Fruit and vegetable prices (shipping point f.o.b.): Greens: Demand moderate. Market about steady. Some shippers experiencing a production gap. Wide range in prices. Various containers bunched/loose Kale $10-$16, Collard, Mustard, and Turnip Tops $7-$8 some $6.50. Sweet Potatoes: Demand fairly light. Market about steady. 40 pound cartons Orange Types U.S. No. 1 $13-$15 some $12 few higher and lower, U.S. No. 1 Petite $10-$12 few higher and lower, U.S. No. 2 $7-$9 mostly $8 few lower occasional higher, No Grade Marks jumbo $6-$8 mostly $6-$7 few lower occasional higher.

Cotton futures slipped Monday as traders took profits from a recent rally. May cotton fell 107 to 87.39, and December new crop dropped 44 to 86.93.

Gold prices rose on Monday, as buyers stepped in when futures prices dropped to one-week lows, while silver hit a seven-month low after Chinese and U.S. economic data underlined worries about demand. June gold rose $5.20 to $1,600.90, and May silver closed at $27.94, down 37.9 cents
 

Global benchmark oil prices diverged sharply Monday, with North Sea Brent crude gaining on concerns over the shutdown of a U.S. pipeline in the key Gulf Coast refining region.

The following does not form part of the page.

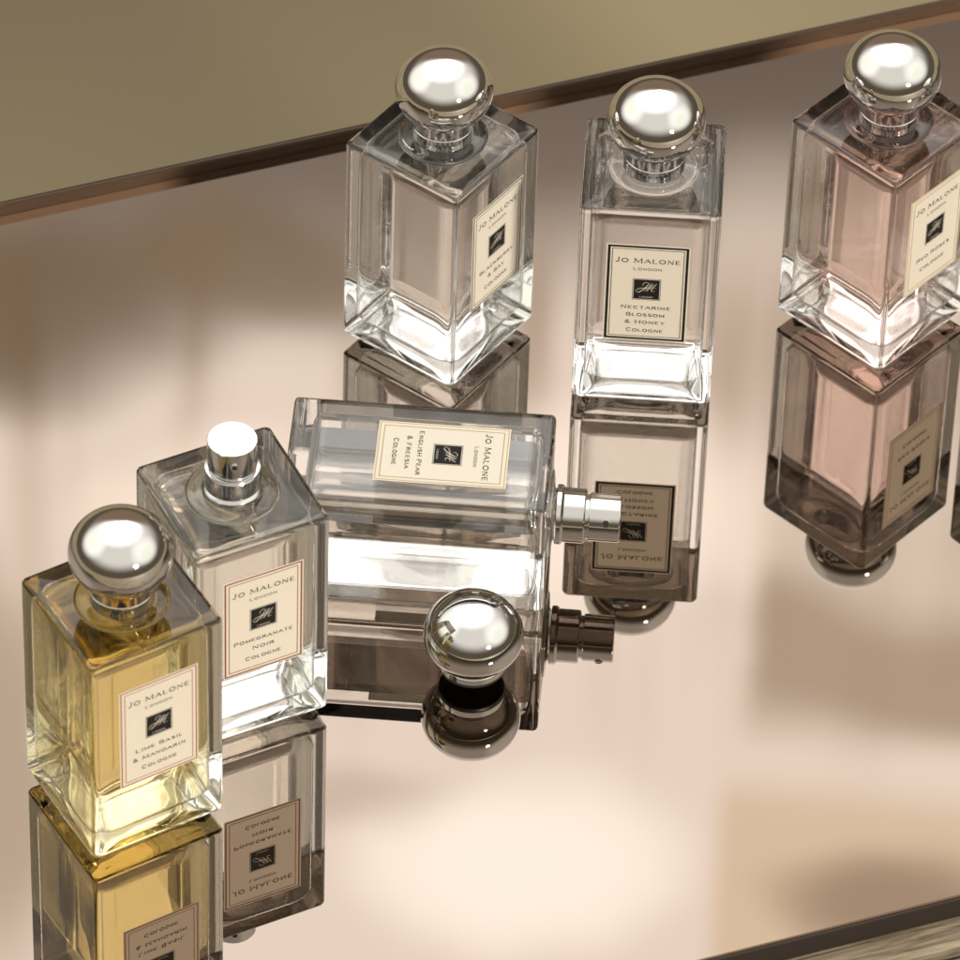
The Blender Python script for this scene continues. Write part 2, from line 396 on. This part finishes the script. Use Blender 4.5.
def box(a0,a1,e0,e1,sa,se,x=None,y=None):
    return mth('MULTIPLY',band(x or az,a0,a1,sa),band(y or el,e0,e1,se))
def ell(ca,ce,ra,re,lo=.05,hi=1.8,x=None,y=None):
    dx=mth('DIVIDE',mth('SUBTRACT',x or azw,ca),ra); dy=mth('DIVIDE',mth('SUBTRACT',y or elw,ce),re)
    d=mth('ADD',mth('MULTIPLY',dx,dx),mth('MULTIPLY',dy,dy))
    return mth('SUBTRACT',1,sstep(d,lo,hi))
cur=None
def mix(mask,colr,strength=1.):
    global cur
    n=nt.nodes.new('ShaderNodeMix'); n.data_type='RGBA'
    if strength!=1.: mask=mth('MULTIPLY',mask,strength)
    nt.links.new(mask,n.inputs[0])
    if isinstance(cur,tuple): n.inputs[6].default_value=(*cur,1)
    else: nt.links.new(cur,n.inputs[6])
    n.inputs[7].default_value=(*colr,1)
    cur=n.outputs[2]
K=.80
def k(c): return tuple(v*K for v in c)
cur=(.10,.078,.052)
cx=nt.nodes.new('ShaderNodeCombineXYZ'); nt.links.new(mth('MULTIPLY',az,1.6),cx.inputs[0]); nt.links.new(mth('MULTIPLY',el,.13),cx.inputs[1])
sn=nt.nodes.new('ShaderNodeTexNoise'); sn.inputs['Scale'].default_value=1; sn.inputs['Detail'].default_value=4; nt.links.new(cx.outputs[0],sn.inputs['Vector'])
vd=nt.nodes.new('ShaderNodeVectorMath'); vd.operation='DOT_PRODUCT'
nt.links.new(tc.outputs['Generated'],vd.inputs[0]); vd.inputs[1].default_value=(-.05,.42,.91)
mix(sstep(el,12,44),(.80,.745,.66))
mix(sstep(vd.outputs['Value'],.76,1.0),(1.9,1.87,1.82))
mix(ell(-78,44,44,28,.0,1.4,az,el),(1.3,1.25,1.14))
mix(ell(-74,38,22,12,.0,1.5,az,el),(.9,1.05,.6),.4)
mix(ell(100,44,44,28,.0,1.4,az,el),(1.2,1.15,1.04))
mix(ell(101,38,22,12,.0,1.5,az,el),(.8,.95,.55),.35)
mix(box(-200,200,-100,-8,5,8),(.16,.13,.09))                 # below the horizon
eb=mth('ADD',elw,mth('MULTIPLY',az,.11))
mix(mth('MULTIPLY',mth('SUBTRACT',1,sstep(el,42,44)),ell(-1,26,36,20,.3,1.2,az,el)),(.22,.15,.095))
mix(mth('MULTIPLY',sstep(eb,42.0,43.5),ell(-1,48,33,24,.35,1.3,az,el)),k((3.35,3.27,3.15)))
mix(mth('MULTIPLY',sstep(sn.outputs[0],.47,.64),box(-30,26,42.6,46.5,4,.8)),k((2.15,1.92,1.66)),.42)
mix(mth('MULTIPLY',sstep(sn.outputs[0],.46,.70),box(-30,26,42.6,44.0,4,.6)),k((1.3,1.08,.85)),.6)
mix(ell(-5.6,43.0,2.6,.85),k((.70,.54,.38)),.9)
mix(ell(-2.6,42.6,1.6,.5),k((.85,.67,.48)),.8)
mix(ell(-6.0,46.7,.8,1.8),k((1.7,1.5,1.22)),.8)
mix(ell(-1.0,47.1,1.9,.28),k((2.0,1.82,1.6)),.55)
mix(box(3.3,9,45.3,46.5,.22,.28,azw,elw),k((1.6,1.35,1.06)),.88)
mix(ell(4.6,44.9,1.6,.6),k((2.3,2.1,1.85)),.5)
mix(box(3.05,9,46.95,50,.09,.22,az,el),k((2.8,2.4,1.85)),.82)
mix(ell(5.0,48.0,1.5,.45),k((1.35,1.1,.85)),.88)
mix(ell(.7,47.7,1.7,.8),k((4.5,4.5,4.5)),.95)
mix(ell(1.5,44.9,1.7,.9),k((4.3,4.25,4.15)),.9)
mix(ell(-2.9,44.9,1.4,.7),k((4.2,4.15,4.0)),.8)
nt.links.new(cur,bg.inputs['Color']); bg.inputs['Strength'].default_value=1
W.cycles.sampling_method='MANUAL'; W.cycles.sample_map_resolution=2048

# sun
sd=bpy.data.lights.new('Sun','SUN'); sd.energy=3.3; sd.angle=math.radians(7); sd.color=(1,.92,.79)
so=link(bpy.data.objects.new('Sun',sd)); so.rotation_euler=Vector((.55,-.70,.45)).to_track_quat('Z','Y').to_euler()

# camera
th=math.radians(44.54); ro=math.radians(1.95); D=2.608
cd=bpy.data.cameras.new('Camera'); cd.lens=6919/960*36; cd.sensor_width=36; cd.clip_end=200; cd.clip_start=.05
cam=link(bpy.data.objects.new('Camera',cd))
C=Vector((0,-D*math.cos(th),D*math.sin(th))); fw=Vector((0,math.cos(th),-math.sin(th))); r=Vector((1,0,0)); u=r.cross(fw)
r2=r*math.cos(ro)+u*math.sin(ro); u2=u*math.cos(ro)-r*math.sin(ro)
m=Matrix((r2,u2,-fw)).transposed().to_4x4(); m.translation=C; cam.matrix_world=m
cd.dof.use_dof=True; cd.dof.focus_distance=2.56; cd.dof.aperture_fstop=22
scene.camera=cam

U.S. crude oil futures on the New York Mercantile Exchange settled 16 cents lower, at $97.07 a barrel, May distillates gained 2.17 cents to $3.06 a gallon, while May gasoline fell a fraction to $3.10 a gallon.
 

Natural gas futures finished lower Monday, as weather forecasts call for milder temperatures in the coming month, signaling a possible end to the recent demand spike. May Natural gas fell a fraction to $4.01.
 

On Wall Street, stocks fell in one of the lightest volume days of the year, pulling back after the S&P’s record closing high last week and weather than expected manufacturing data. The Dow fell 5 to close at 14,572, the Nasdaq closed at 3,239, down 28 and the S&P 500 fell 7 to start the quarter at 1,562.